U of R student receives Vanier Scholarship to explore media’s role in reconciliation

By University Advancement and Communications Posted: May 16, 2019 9:05 a.m.

Merelda Fiddler-Potter announced today as recipient of prestigious Vanier Canada Graduate Scholarship.
Merelda Fiddler-Potter announced today as recipient of prestigious Vanier Canada Graduate Scholarship. Photo: Rachel Buhr, Still Life Photography

Merelda Fiddler-Potter, a University of Regina doctoral student in the Johnson Shoyama Graduate School of Public Policy (JSGS), has been awarded a prestigious Vanier Canada Graduate Scholarship valued at $150,000 over three years.

“As a university community, we are committed to facing the difficult truths of our colonial past in order to work towards reconciliation,” says Kathy McNutt, Interim Vice-President (Research) and Fiddler-Potter's thesis advisor at the University of Regina. “Merelda’s research is the type of scholarship needed right now to support nationwide reconciliation efforts, and to position Canada as a global centre of excellence in research and in higher learning.”

Fiddler-Potter’s research will explore the media’s role in helping Canadians learn the truth of past and present colonial policies and the impact on Indigenous people. She will also gain insight on how the media can compel people into action in order to keep reconciliation high on the public agenda.

“My work as a journalist and as an academic has been to change the negative portrayal of Indigenous people,” says Fiddler-Potter. “We need to both learn and share our unique local histories, in order to build on the media’s first draft of our shared Canadian history, and reclaim our culture and traditions to share with our communities.”

The 2015 release of the Truth and Reconciliation Commission’s final report was an excellent first step in shedding light on some of the truths about Canada’s colonial history. However, Fiddler-Potter believes that more information regarding treaties, reserves, systemic violence, present-day racism, land apprehensions, and the sixties scoop needs to be shared and discussed.

“The media play an important part in telling peoples’ stories, in swaying public opinion, and can be a valuable tool for driving the policy agenda,” says Fiddler-Potter. “However, if news stories lack Indigenous voices and truths about Indigenous history, then it is much harder for the public and policy-makers to fully understand the contemporary issues Indigenous people face.”

Working with Indigenous elders, media consumers and policy-makers, and using media content analysis NVivo software, Fiddler-Potter will analyze both mass and social media to determine how current news stories are framed, and how Canadians interpret Indigenous policy issues as a result. She will also explore the role of media elitism in the dissemination of Indigenous histories, and the need for Indigenous leaders in both education and media institutions.

“To work towards reconciliation, it is imperative that a new understanding of truth in storytelling be developed—one that is respective of Indigenous knowledge, traditional teachings, and communities,” says Doug Moen, JSGS executive director. “Merelda’s research is important in ensuring that media understand how these stories need to be constructed in order to achieve this.”

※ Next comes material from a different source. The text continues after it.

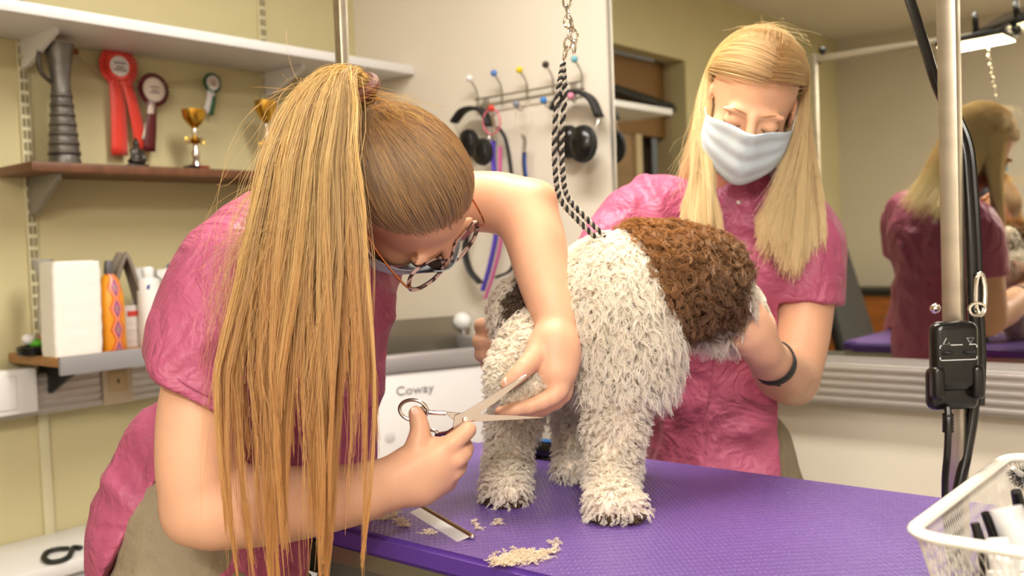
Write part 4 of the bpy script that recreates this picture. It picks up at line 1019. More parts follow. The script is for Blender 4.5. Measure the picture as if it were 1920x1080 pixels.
R3, N3 = meshpts(dm, 90000, 9); nf = ((np.linalg.norm(R3 - C(965, 735, 1.37), axis=1) < .05) | ~clear(R3, [(a_, b_, r_ + .014) for a_, b_, r_ in HOLD])) & clear(R3, [(a_, b_, r_ - .004) for a_, b_, r_ in HOLD]) & ~np.logical_or(*coat(R3))
hair('short_foot_fur', curls(R3[nf], N3[nf], .009, .0012, .8, .0, 3, .0007, seed=12, rough=.35), .0004, .00022, M_fw, dog)
# dark nose and an eye, turned away from the camera
nq = C(1383, 572, 1.605)
B().ball(nq, (.012, .012, .010)).build('nose', M_black, dog)
# claws / pads of the lifted foot
for i in range(3): B().ball(C(932 + i * 12, 750 + i * 3, 1.378), (.006, .006, .005)).build('paw_pad', mat('pad_dark', (70, 54, 40), .6), dog)
# ------------------------------------------------------------------ people: shared pieces
def ortho(fwd, left):
    f_ = unit(fwd); l_ = np.asarray(left, float); l_ = unit(l_ - f_ * (l_ @ f_)); return l_, f_, np.cross(f_, l_)
def W3(v): return CV(*v)
class Head:
    """local axes: l (towards the person's left), f (forward), u (up); s scales a 0.225 m head"""
    def __init__(s, skull_px, fwd, left, sc):
        s.l, s.f, s.u = ortho(W3(fwd), W3(left))
        # CV is a left-handed listing (right, away, up); make sure u points to the crown
        s.sc = sc; s.R = np.stack([s.l, s.f, s.u], 1)
        if s.R[:, 2] @ np.cross(s.f, s.l) < 0: pass
        s.O = np.array(skull_px) - s.R @ np.array([0, -.01, .035]) * sc
    def __call__(s, x, y, z): return s.O + s.R @ (np.array([x, y, z]) * s.sc)
    def add(s, F):
        k = .012 * s.sc
        def E(c, r, mode='add', kk=k): F.ell(s(*c), np.array(r) * s.sc, s.R, kk, mode)
        E((0, -.01, .035), (.073, .093, .083)); E((0, .035, -.03), (.060, .056, .085), kk=.02); E((0, .052, -.092), (.032, .032, .026), kk=.025)
        for q in (-1, 1):
            E((q * .037, .055, -.032), (.024, .026, .025), kk=.015); E((q * .03, .083, .019), (.025, .007, .006), kk=.014)
            E((q * .048, .02, -.075), (.022, .035, .022), kk=.02)
            E((q * .032, .104, .000), (.019, .016, .0115), 'cut', .008); E((q * .032, .081, .000), (.0145, .0125, .0125), kk=.003)
            E((q * .0745, -.002, -.006), (.006, .017, .030), kk=.004); E((q * .080, .0, -.004), (.004, .010, .018), 'cut', .004)
        F.cap(s(0, .092, .012), s(0, .108, -.024), .0075 * s.sc, .010 * s.sc, .010); E((0, .108, -.030), (.013, .010, .0085), kk=.007)
        for q in (-1, 1): E((q * .011, .100, -.032), (.0075, .009, .006), kk=.005)
        E((0, .094, -.060), (.024, .008, .0065), kk=.006); E((0, .092, -.070), (.020, .009, .007), kk=.006)
M_skin = mat('skin', (226, 174, 142), .45, spec=.35, sss=.06, noise=(18, .10, 4), bump=(500, .06, 3, .001))
M_mask = mat('mask_blue', (206, 224, 238), .8, sheen=.2, bump=(900, .1, 2, .0005))
def shirt_mat():
    m = bpy.data.materials.new('pink_scrub_cloth'); m.use_nodes = True; nt = m.node_tree; L = nt.links; b = nt.nodes['Principled BSDF']
    b.inputs['Roughness'].default_value = .48; b.inputs['Sheen Weight'].default_value = .03; b.inputs['Specular IOR Level'].default_value = .4
    tc = nt.nodes.new('ShaderNodeTexCoord')
    def nz(sc, det, dist=0):
        n = nt.nodes.new('ShaderNodeTexNoise'); n.inputs['Scale'].default_value = sc; n.inputs['Detail'].default_value = det; n.inputs['Distortion'].default_value = dist
        L.new(tc.outputs['Object'], n.inputs['Vector']); return n.outputs[0]
    mx = nt.nodes.new('ShaderNodeMix'); mx.data_type = 'RGBA'; mx.inputs[6].default_value = lin((182, 92, 124)); mx.inputs[7].default_value = lin((168, 76, 108)); L.new(nz(14, 3), mx.inputs[0]); L.new(mx.outputs[2], b.inputs['Base Color'])
    n1 = nz(11, 3, 2.2); n2 = nz(34, 3, 1.5)
    ad = nt.nodes.new('ShaderNodeMath'); ad.operation = 'MULTIPLY_ADD'; L.new(n2, ad.inputs[0]); ad.inputs[1].default_value = .24; L.new(n1, ad.inputs[2])
    bp = nt.nodes.new('ShaderNodeBump'); bp.inputs['Strength'].default_value = .6; bp.inputs['Distance'].default_value = .02; L.new(ad.outputs[0], bp.inputs['Height']); L.new(bp.outputs[0], b.inputs['Normal'])
    MATS[m.name] = m; return m
M_shirt = shirt_mat()
M_trs = mat('olive_trousers', (150, 136, 112), .7, noise=(14, .15, 3), bump=(26, .8, 4, .012))
def folds(me, dirs, amp, fr, seed=0):
    def fn(P):
        a = np.zeros(len(P)); g = np.random.default_rng(seed)
        wob = mnz(P, 7, seed); wob2 = mnz(P, 4, seed + 9)
        for dvec in dirs:
            q = P @ unit(dvec); m = np.clip(wob2 + g.uniform(-.1, .4), 0, 1)
            a += m * (1 - np.abs(np.sin(q * fr + wob * 5 + g.uniform(0, 6))) * 2) * amp
        return a + mnz(P, 22, seed + 3) * amp * .6
    wrinkle(me, fn)
def maskmesh(H, name, parent, prot=.022, drop=.0, fold=1.0):
    b = B(); s_ = 1.0
    def fn(u, v):
        q = (u - .5) * 2; a = q * 1.32
        x = .0775 * math.sin(a); f_ = .025 + .080 * math.cos(a) + prot * math.exp(-(q / .26) ** 2) * (1 - .35 * v) - .012 * v * (1 - abs(q)) - .004
        top = .006 - drop - .020 * abs(q) ** 1.2 - .004 * math.exp(-(q / .2) ** 2); bot = -.112 + .052 * abs(q) ** 1.6
        z = top + (bot - top) * v; f_ += 0.0014 * fold * math.sin(v * 22) * math.cos(a) - .022 * max(0, v - .75) * 2 * math.cos(a)
        return H(x, f_ + .006, z)
    b.grid(fn, 30, 26); o = b.build(name, M_mask, parent); solid(o, .0012, 0)
    for q in (-1, 1):
        for v in (0, 1):
            st = fn(0 if q < 0 else 1, .03 if v == 0 else .97)
            B().tube(spline([st, H(q * .079, .012, -.012 - .02 * v), H(q * .081, -.012, .012 - .03 * v), H(q * .077, -.018, .0)], 10), .0012, 6).build('ear_loop', M_plast, o)
    return o
def brow(H, q, parent, m):
    b = B(); P = [H(q * x, f_, z) for x, f_, z in ((.012, .0905, .018), (.025, .0900, .0225), (.040, .0835, .0225), (.050, .0735, .018))]
    b.tube(spline(P, 12), [.0008, .0012, .0015, .0017, .0017, .0016, .0015, .0014, .0013, .0011, .0009, .0006], 6).build('eyebrow', m, parent)
def lash(H, q, parent, m):
    P = [H(q * x, f_, z) for x, f_, z in ((.018, .0905, -.0035), (.026, .0945, -.0065), (.034, .0945, -.0068), (.042, .0895, -.0045), (.047, .083, -.0015))]
    B().tube(spline(P, 12), .0009, 5).build('eyelash', m, parent)
def fingers(F, chains, k=.004):
    for pts, rs in chains: F.chain(pts, rs, k, n=len(pts) * 2)
def bounds(pts, m):
    P = np.array(pts); return P.min(0) - m, P.max(0) + m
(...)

In addition to her doctoral studies, Fiddler-Potter is a sessional lecturer at First Nations University of Canada, a federated college of the University of Regina. She was also the Dallas W. Smythe Chair in the Department of Journalism at the University of Regina, where she developed a course on Reconciliation and the Role of the Journalist, for students. Prior to entering academia, Fiddler-Potter was a current affairs producer and reporter for CBC Saskatchewan, and was recognized nationally by the Radio Television Digital News Association of Canada for her work with Saskatchewan’s Murdered and Missing Indigenous Women. Fiddler-Potter has a Masters of Arts in Canadian Plains Studies and a Bachelor’s in Journalism and Communications, both from the University of Regina.

The Vanier Canada Graduate Scholarships program was launched in 2008 by the Government of Canada, to strengthen the country’s ability to attract and retain world-class doctoral students and establish Canada as a global centre of excellence in research and higher learning. Fiddler-Potter joins Sophie Duranceau (2015) and Kazi Mamun (2012) as U of R graduate student recipients of the prestigious Vanier Canada Graduate Scholarship.